News | December 3, 2013

TriQuint Launches GaN Amplifiers And GaAs Phase Shifters And High-Power Limiters

In conjunction with the Defense Manufacturers Conference (DMC 2013) in Orlando, FL (2-5 December), RF front-end component maker and foundry services provider TriQuint Semiconductor Inc of Hillsboro, OR, USA is releasing new gallium arsenide (GaAs) phase shifters, high-power limiters and gallium nitride (GaN) monolithic microwave integrated circuit (MMIC) amplifiers that can improve system performance, increase efficiency and reduce part counts in wide-ranging defense and commercial applications.

TriQuint’s three new high-power limiters handle up to 100W and protect sensitive circuits from electrical overload. Their low flat leakage shields low-noise amplifiers (LNAs) while low insertion loss maximizes efficiency with reduced noise. The devices are suitable for receive chain (Rx) protection in commercial and defense radars.

The firm’s two new phase shifters cover 6-18GHz (including the X- and Ku-bands), delivering wider frequency coverage than competing solutions for reduced part counts, it is claimed. Their 6-bit digital logic assures smooth, continuously variable time delay functionality. They are packaged for easy assembly in radar, electronic warfare (EW) and satellite communications applications.

The new GaN amplifiers cover a wide range of applications with greater output power at superior efficiency, it is claimed, enabling smaller systems and reduced part counts. TriQuint’s new die-level amplifier delivers what is claimed to be superior broadband power and efficiency; its two new packaged 50W amplifiers support key radar (9-10GHz) and satellite communications (7.9-8.4GHz) frequencies.

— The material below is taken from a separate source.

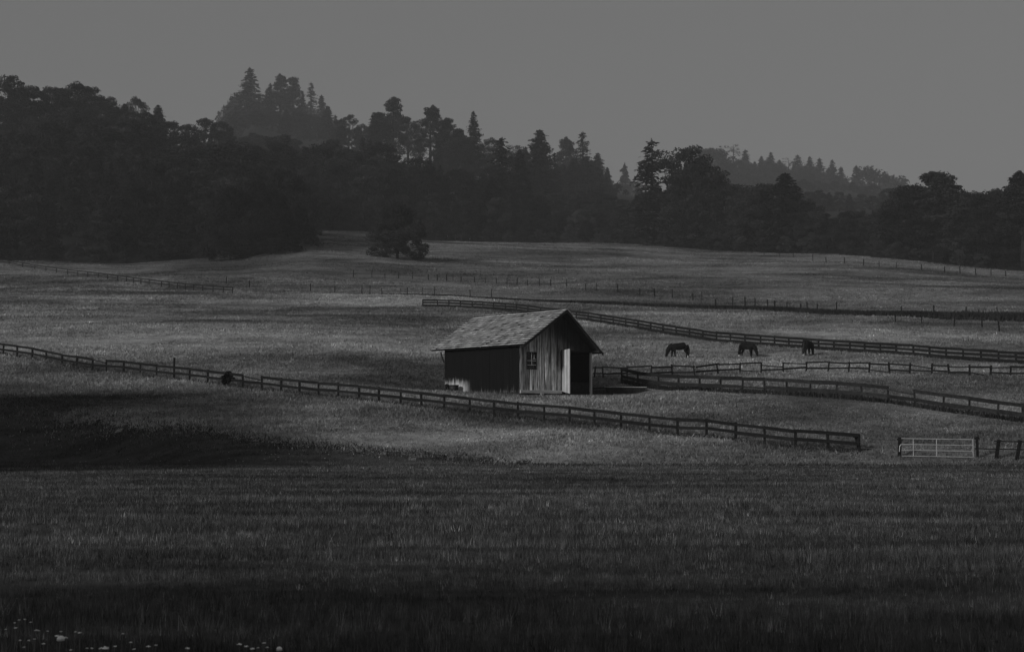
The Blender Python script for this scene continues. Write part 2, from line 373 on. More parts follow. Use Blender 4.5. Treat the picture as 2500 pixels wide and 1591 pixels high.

TriQuint says that its Spatium high-power amplifiers deliver a reliable, efficient alternative to travelling-wave tube amplifiers (TWTAs) for commercial and defense communications, radar and EW. The firm says that Spatium improves broadband RF power and efficiency through patented coaxial spatial combining techniques using GaAs or GaN MMIC amplifiers, supporting the need for RF power at high efficiency from hundreds to thousands of watts.